--- start of SUPPLIED RECORDS ---
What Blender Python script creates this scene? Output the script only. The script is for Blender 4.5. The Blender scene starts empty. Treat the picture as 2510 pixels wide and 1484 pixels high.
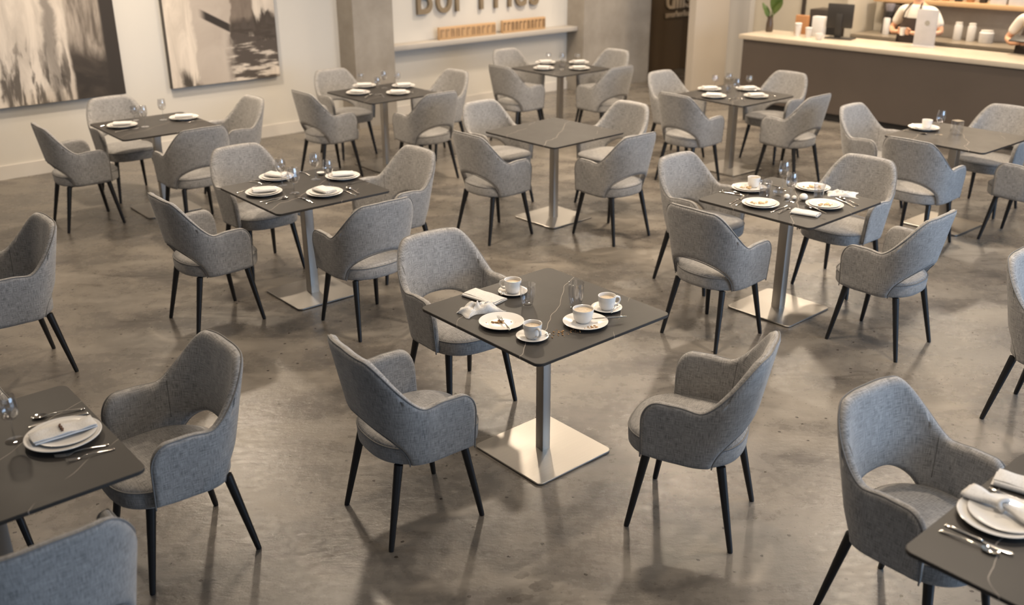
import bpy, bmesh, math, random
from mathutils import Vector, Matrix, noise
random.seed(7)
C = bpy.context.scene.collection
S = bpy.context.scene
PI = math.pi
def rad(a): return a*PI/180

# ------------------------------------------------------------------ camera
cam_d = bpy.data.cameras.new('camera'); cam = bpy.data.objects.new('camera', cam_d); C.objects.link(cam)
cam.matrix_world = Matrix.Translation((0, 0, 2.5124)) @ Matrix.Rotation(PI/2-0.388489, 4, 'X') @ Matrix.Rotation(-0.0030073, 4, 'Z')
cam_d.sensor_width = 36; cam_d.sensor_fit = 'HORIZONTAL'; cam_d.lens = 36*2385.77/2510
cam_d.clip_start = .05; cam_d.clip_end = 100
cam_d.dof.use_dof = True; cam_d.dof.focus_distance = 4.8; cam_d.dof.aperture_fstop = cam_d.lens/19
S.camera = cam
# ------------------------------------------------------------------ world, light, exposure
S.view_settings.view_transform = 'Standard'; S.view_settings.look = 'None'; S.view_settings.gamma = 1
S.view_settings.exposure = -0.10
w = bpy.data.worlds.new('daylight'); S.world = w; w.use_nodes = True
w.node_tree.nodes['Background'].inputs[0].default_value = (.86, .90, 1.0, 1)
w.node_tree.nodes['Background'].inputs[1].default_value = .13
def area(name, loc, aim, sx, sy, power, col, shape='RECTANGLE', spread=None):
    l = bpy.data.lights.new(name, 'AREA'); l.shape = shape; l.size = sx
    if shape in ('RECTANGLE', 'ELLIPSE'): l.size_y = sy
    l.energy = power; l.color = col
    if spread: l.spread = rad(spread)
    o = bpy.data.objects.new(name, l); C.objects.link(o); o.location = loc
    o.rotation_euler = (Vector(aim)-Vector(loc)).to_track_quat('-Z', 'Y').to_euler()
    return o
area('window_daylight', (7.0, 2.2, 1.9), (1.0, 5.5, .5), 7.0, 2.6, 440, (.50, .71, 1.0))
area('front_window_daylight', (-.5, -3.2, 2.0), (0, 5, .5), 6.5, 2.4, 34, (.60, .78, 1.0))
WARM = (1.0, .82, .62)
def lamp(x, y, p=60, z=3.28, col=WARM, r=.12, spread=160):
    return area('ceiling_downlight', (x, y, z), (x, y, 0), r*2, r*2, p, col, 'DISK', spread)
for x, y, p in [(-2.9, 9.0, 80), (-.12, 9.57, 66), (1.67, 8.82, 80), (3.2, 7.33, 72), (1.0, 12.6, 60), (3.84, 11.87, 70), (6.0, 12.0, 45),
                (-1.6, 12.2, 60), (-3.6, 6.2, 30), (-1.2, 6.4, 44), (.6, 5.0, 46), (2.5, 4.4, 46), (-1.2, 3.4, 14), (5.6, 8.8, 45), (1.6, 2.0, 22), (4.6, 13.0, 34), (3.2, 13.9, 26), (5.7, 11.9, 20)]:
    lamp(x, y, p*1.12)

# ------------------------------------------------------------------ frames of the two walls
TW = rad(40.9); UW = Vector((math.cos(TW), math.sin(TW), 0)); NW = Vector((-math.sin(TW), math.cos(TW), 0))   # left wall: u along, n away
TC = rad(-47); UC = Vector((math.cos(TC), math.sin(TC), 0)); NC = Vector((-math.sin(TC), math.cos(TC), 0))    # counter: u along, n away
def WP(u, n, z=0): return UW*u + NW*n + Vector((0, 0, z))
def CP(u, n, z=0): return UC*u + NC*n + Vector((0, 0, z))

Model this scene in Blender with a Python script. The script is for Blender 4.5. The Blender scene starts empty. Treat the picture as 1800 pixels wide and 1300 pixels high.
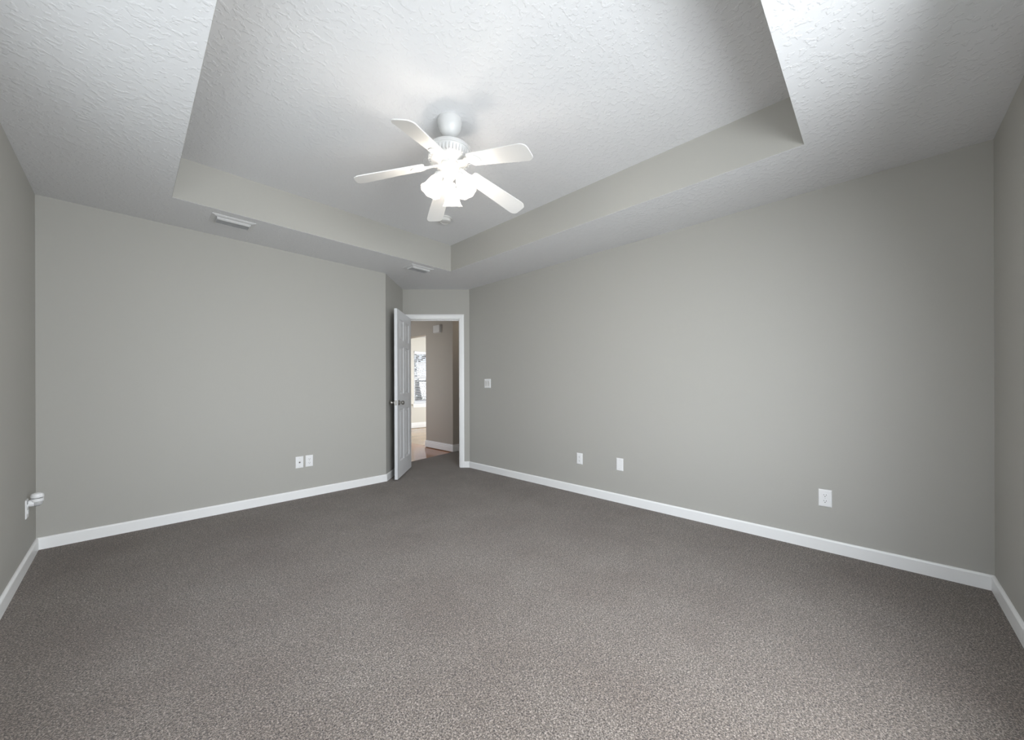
--- end of SUPPLIED RECORDS ---
- REQUIRED TASK -
Repeat the records word for word. Any picture in them should be left out.

- IN RESPONSE -
What Blender Python script creates this scene? Output the script only. The script is for Blender 4.5. The Blender scene starts empty. Treat the picture as 2510 pixels wide and 1484 pixels high.
import bpy, bmesh, math, random
from mathutils import Vector, Matrix, noise
random.seed(7)
C = bpy.context.scene.collection
S = bpy.context.scene
PI = math.pi
def rad(a): return a*PI/180

# ------------------------------------------------------------------ camera
cam_d = bpy.data.cameras.new('camera'); cam = bpy.data.objects.new('camera', cam_d); C.objects.link(cam)
cam.matrix_world = Matrix.Translation((0, 0, 2.5124)) @ Matrix.Rotation(PI/2-0.388489, 4, 'X') @ Matrix.Rotation(-0.0030073, 4, 'Z')
cam_d.sensor_width = 36; cam_d.sensor_fit = 'HORIZONTAL'; cam_d.lens = 36*2385.77/2510
cam_d.clip_start = .05; cam_d.clip_end = 100
cam_d.dof.use_dof = True; cam_d.dof.focus_distance = 4.8; cam_d.dof.aperture_fstop = cam_d.lens/19
S.camera = cam
# ------------------------------------------------------------------ world, light, exposure
S.view_settings.view_transform = 'Standard'; S.view_settings.look = 'None'; S.view_settings.gamma = 1
S.view_settings.exposure = -0.10
w = bpy.data.worlds.new('daylight'); S.world = w; w.use_nodes = True
w.node_tree.nodes['Background'].inputs[0].default_value = (.86, .90, 1.0, 1)
w.node_tree.nodes['Background'].inputs[1].default_value = .13
def area(name, loc, aim, sx, sy, power, col, shape='RECTANGLE', spread=None):
    l = bpy.data.lights.new(name, 'AREA'); l.shape = shape; l.size = sx
    if shape in ('RECTANGLE', 'ELLIPSE'): l.size_y = sy
    l.energy = power; l.color = col
    if spread: l.spread = rad(spread)
    o = bpy.data.objects.new(name, l); C.objects.link(o); o.location = loc
    o.rotation_euler = (Vector(aim)-Vector(loc)).to_track_quat('-Z', 'Y').to_euler()
    return o
area('window_daylight', (7.0, 2.2, 1.9), (1.0, 5.5, .5), 7.0, 2.6, 440, (.50, .71, 1.0))
area('front_window_daylight', (-.5, -3.2, 2.0), (0, 5, .5), 6.5, 2.4, 34, (.60, .78, 1.0))
WARM = (1.0, .82, .62)
def lamp(x, y, p=60, z=3.28, col=WARM, r=.12, spread=160):
    return area('ceiling_downlight', (x, y, z), (x, y, 0), r*2, r*2, p, col, 'DISK', spread)
for x, y, p in [(-2.9, 9.0, 80), (-.12, 9.57, 66), (1.67, 8.82, 80), (3.2, 7.33, 72), (1.0, 12.6, 60), (3.84, 11.87, 70), (6.0, 12.0, 45),
                (-1.6, 12.2, 60), (-3.6, 6.2, 30), (-1.2, 6.4, 44), (.6, 5.0, 46), (2.5, 4.4, 46), (-1.2, 3.4, 14), (5.6, 8.8, 45), (1.6, 2.0, 22), (4.6, 13.0, 34), (3.2, 13.9, 26), (5.7, 11.9, 20)]:
    lamp(x, y, p*1.12)

# ------------------------------------------------------------------ frames of the two walls
TW = rad(40.9); UW = Vector((math.cos(TW), math.sin(TW), 0)); NW = Vector((-math.sin(TW), math.cos(TW), 0))   # left wall: u along, n away
TC = rad(-47); UC = Vector((math.cos(TC), math.sin(TC), 0)); NC = Vector((-math.sin(TC), math.cos(TC), 0))    # counter: u along, n away
def WP(u, n, z=0): return UW*u + NW*n + Vector((0, 0, z))
def CP(u, n, z=0): return UC*u + NC*n + Vector((0, 0, z))

Model this scene in Blender with a Python script. The script is for Blender 4.5. The Blender scene starts empty. Treat the picture as 1800 pixels wide and 1300 pixels high.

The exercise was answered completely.